All software has bugs. THis is no different to emacs [0] or vscode [1]

[0] https://debbugs.gnu.org/cgi/bugreport.cgi?bug=2940 [1] https://github.com/microsoft/vscode/issues/30874

The problem is that they create features, and then those features BREAK later. Then in some cases they fix them and then they break AGAIN later.

They seem to be pretty bad at writing regression tests.

Its looks like Jetbrains is migrating to an N IDE's for N languages approach - bloat up memory and disk so they can be paid more.

No point in buying Intellij Ultimate and installing language plugins. As is clear from this post, the language plugins will no longer see new features.

Now you need to purchase and start the IDE's for Rust, Go, C++, Python, etc. So if you are working in multiple language projects, you need $$$ purchase power. And then 64 GB RAM and several terabytes of hard disk space.

What a mess.

This is my biggest problem with the JetBrains world. It should be one IDEA and a bunch of plugins (of which Java should be one). I don't know why I need X copies of the same tool with different config files.
Waiting 5-10 minutes for a moderately sized project to be indexed until you can do anything useful is perfection? Ouch :P
Those IDEs are clearly made for big projects you work on for months/years.
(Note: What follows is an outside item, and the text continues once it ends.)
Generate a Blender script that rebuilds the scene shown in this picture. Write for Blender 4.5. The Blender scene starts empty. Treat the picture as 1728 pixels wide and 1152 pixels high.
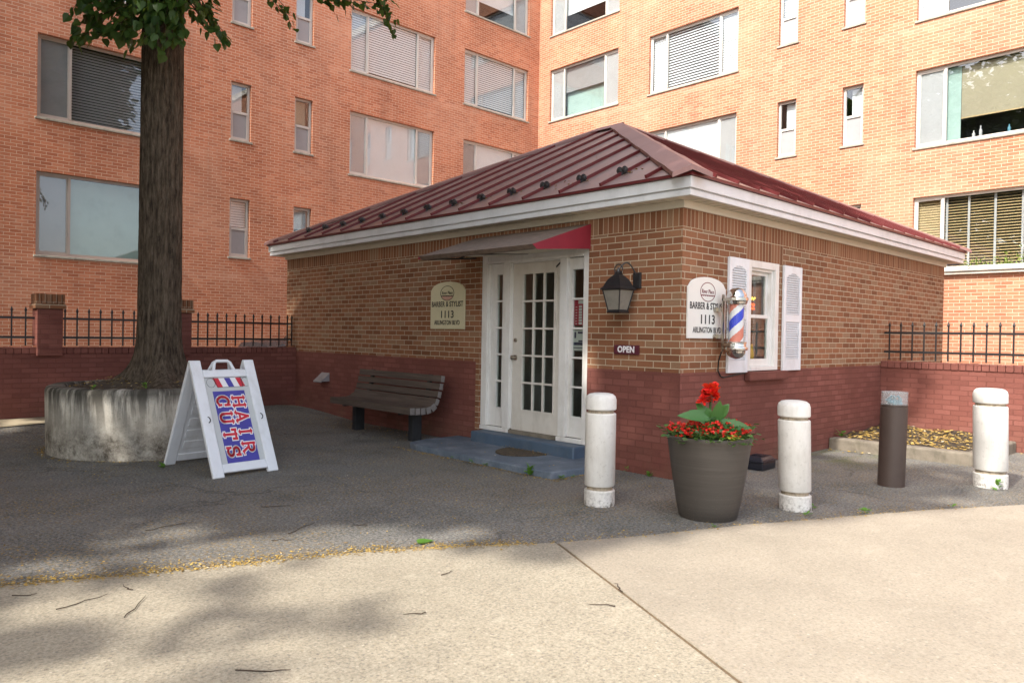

Indexing is far less than 5 mins (more 1 min for a big project) and is cached. It only happens the first time you load a project.
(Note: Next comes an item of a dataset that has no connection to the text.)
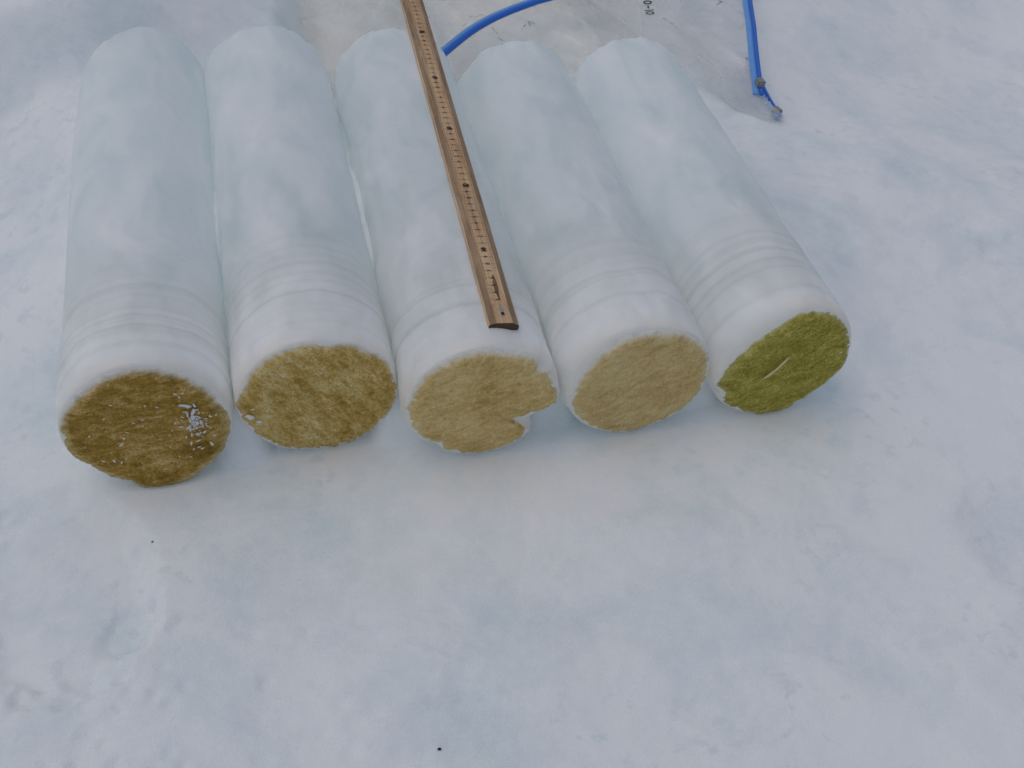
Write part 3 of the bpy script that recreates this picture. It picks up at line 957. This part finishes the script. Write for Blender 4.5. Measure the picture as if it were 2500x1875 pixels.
# marker writing on the film
def ink(name, strokes, hf, width, mat, parent, off=0.0010):
    V, F = [], []
    for st_ in strokes:
        p = smooth_path(st_, 26) if len(st_) > 2 else np.array([np.array(st_[0]) * (1 - t) + np.array(st_[1]) * t for t in np.linspace(0, 1, 8)])
        n = len(p)
        b = len(V)
        for k in range(n):
            d = p[min(k + 1, n - 1)] - p[max(k - 1, 0)]
            s = np.array([d[1], -d[0]]); s = s / (np.linalg.norm(s) + 1e-9) * width / 2
            for sg in (-1, 1):
                xy = p[k] + sg * s
                V.append((xy[0], xy[1], 0.0))
        for k in range(n - 1):
            F.append((b + 2 * k, b + 2 * k + 1, b + 2 * k + 3, b + 2 * k + 2))
    V = np.array(V)
    V[:, 2] = hf(V[:, 0], V[:, 1]) + off
    o = mesh_obj(name, local(V, parent), F, mat, parent)
    if name == 'faded_writing':
        o['kind'] = 'stuff'
    return o

def glyphs(text, ox, oy, ux, uy, size, wide=0.62):
    """hand-drawn strokes: text runs along (ux, uy) from (ox, oy)"""
    vx, vy = -uy, ux
    out, cur = [], 0.0
    for ch in text:
        ss = []
        if ch == '0':
            ss = [[(0.31 + 0.28 * math.sin(t * 0.5236), 0.5 + 0.48 * math.cos(t * 0.5236)) for t in range(13)]]
        elif ch == '1':
            ss = [[(0.22, 0.0), (0.25, 1.0)]]
        elif ch == '-':
            ss = [[(0.05, 0.48), (0.5, 0.50)]]
        elif ch == '.':
            ss = [[(0.15, 0.35), (0.25, 0.36)]]
        elif ch == 'n':
            ss = [[(0.05, 0.0), (0.08, 0.7), (0.3, 1.0), (0.55, 0.7), (0.55, 0.15), (0.35, 0.0)]]
        elif ch == '~':
            ss = [[(0.0, 0.3), (0.2, 0.7), (0.4, 0.35), (0.6, 0.65)]]
        for s in ss:
            out.append([(ox + (cur + a) * size * ux + b * size * vx, oy + (cur + a) * size * uy + b * size * vy) for a, b in s])
        cur += {'1': 0.45, '.': 0.4, '-': 0.62}.get(ch, 0.78)
    return out
ink('marker_writing', glyphs('0-10', 0.3315, 0.7010, -0.12, -0.993, 0.0125), hB, 0.0021, MARKER, bagB, 0.0022)
ink('marker_writing', glyphs('.-1n', 0.155, 0.6640, 0.97, 0.22, 0.0105), hA, 0.0018, FADED, bagA, 0.0030)
ink('faded_writing', glyphs('~~0', 0.094, 0.700, 0.94, 0.33, 0.010) + glyphs('~', 0.083, 0.688, 0.9, 0.4, 0.009) + [[(0.118, 0.676), (0.124, 0.662)], [(0.122, 0.655), (0.128, 0.650)]], hA, 0.0028, FAINT, bagA, 0.0026)
ink('faded_writing', [[(0.349, 0.660), (0.3525, 0.650)], [(0.3535, 0.646), (0.356, 0.636)], [(0.357, 0.632), (0.3585, 0.624)]], hB, 0.0042, FAINT, bagB, 0.0022)
ink('faded_writing', [[(0.447, 0.718), (0.463, 0.720)], [(0.451, 0.722), (0.459, 0.716)]], hB, 0.0018, FADED, bagB, 0.0022)

# ------------------------------------------------------------------ specks of dirt on the snow
DIRT = plain('dirt', (0.03, 0.025, 0.02), 0.8, 0.1)
for (x, y, s, lab) in ((-0.104, -0.303, 0.0016, 'tiny black speck on the snow close to the lower picture edge'),
                       (-0.318, -0.071, 0.0011, 'tiny dark speck on the snow beside the boot print under the darkest core')):
    o = bpy.data.objects.new('dirt_speck', CRUMBS[1].copy())
    o.data.materials.clear(); o.data.materials.append(DIRT)
    COL.objects.link(o)
    o.location = (x, y, gz(x, y) + s * 0.4)
    o.scale = (s * 0.8, s * 2.2, s * 0.6)
    tag(o, lab, 'speck')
Maybe you are of bad faith on this one.

Mine indexes every time I boot it up, per project, so sometimes several times per week, fortunately not every day.

No, no bad faith, it's simply my number one pain point.

Imagine there are people who work on different repos/projects. Just quickly opening another up during a call? Maybe wait 5 minutes. This is decent hardware on an SSD. We're not talking about 10 year old 2m LOC mammoths, but also not "I expect it to start up in 3s like an editor and not an IDE".

I suffered that exact same issue for a very long time with IntelliJ.

If you haven't tried upgrading yet, I'd recommend it. They did a huge amount of work to address the issue, and from my experience, it's significantly better in 2023.2.